Moreover, in the absence of an appeal brief and in review of the initial reasons provided on the Form
I-290B for the appeal, we affirm our prior decisions. In Part 7 of the Form I-290B filed on appeal, the
Petitioner contends generally that she is eligible for a national interest waiver and that all the evidence
was not objectively evaluated under the proper evidentiary standard of preponderance of the evidence.
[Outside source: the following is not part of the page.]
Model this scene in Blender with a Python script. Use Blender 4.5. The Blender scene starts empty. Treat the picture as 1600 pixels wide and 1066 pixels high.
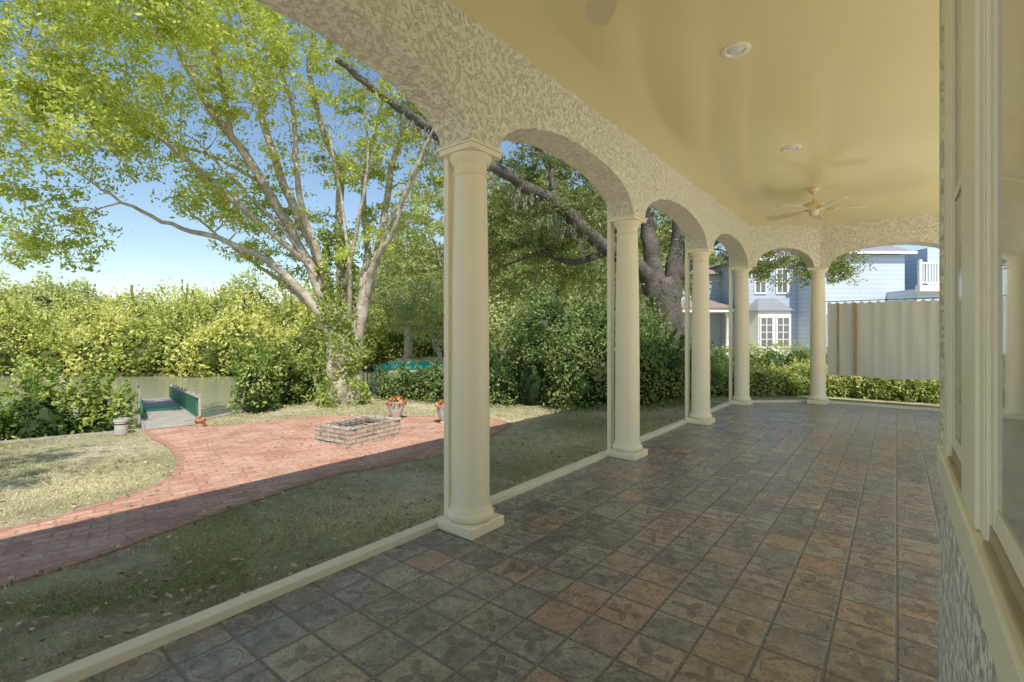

She then asserts that she will demonstrate other aspects of her petition in her brief As stated above,
the standard of proof for a national interest waiver is preponderance of the evidence. Chawathe at 3 7 5-
376. However, in putting forward the argument that the Director did not correctly apply this standard,
the Petitioner does not explain how the standard was wrongly applied. The Petitioner does not support
this assertion with specificity as to the record or to the Director's conclusions. The Petitioner's general
objections on appeal regarding her eligibility for the national interest waiver did not specifically
identify any erroneous conclusion of law or statement of fact in the Director's decision, thus a
summary dismissal was warranted. 8 C.F.R. § 103.3(a)(l)(v).
Because the Petitioner has not presented new facts, her motion to reopen will be dismissed. 8 C.F.R.
§ 103.5(a)(4). Similarly, because the Petitioner has not established that our prior decision to dismiss
the appeal was incorrect based on the evidence in the record of proceedings at the time of the decision
we will dismiss the motion to reconsider. Id.
2
ORDER: The motion to reopen is dismissed.
FURTHER ORDER: The motion to reconsider is dismissed.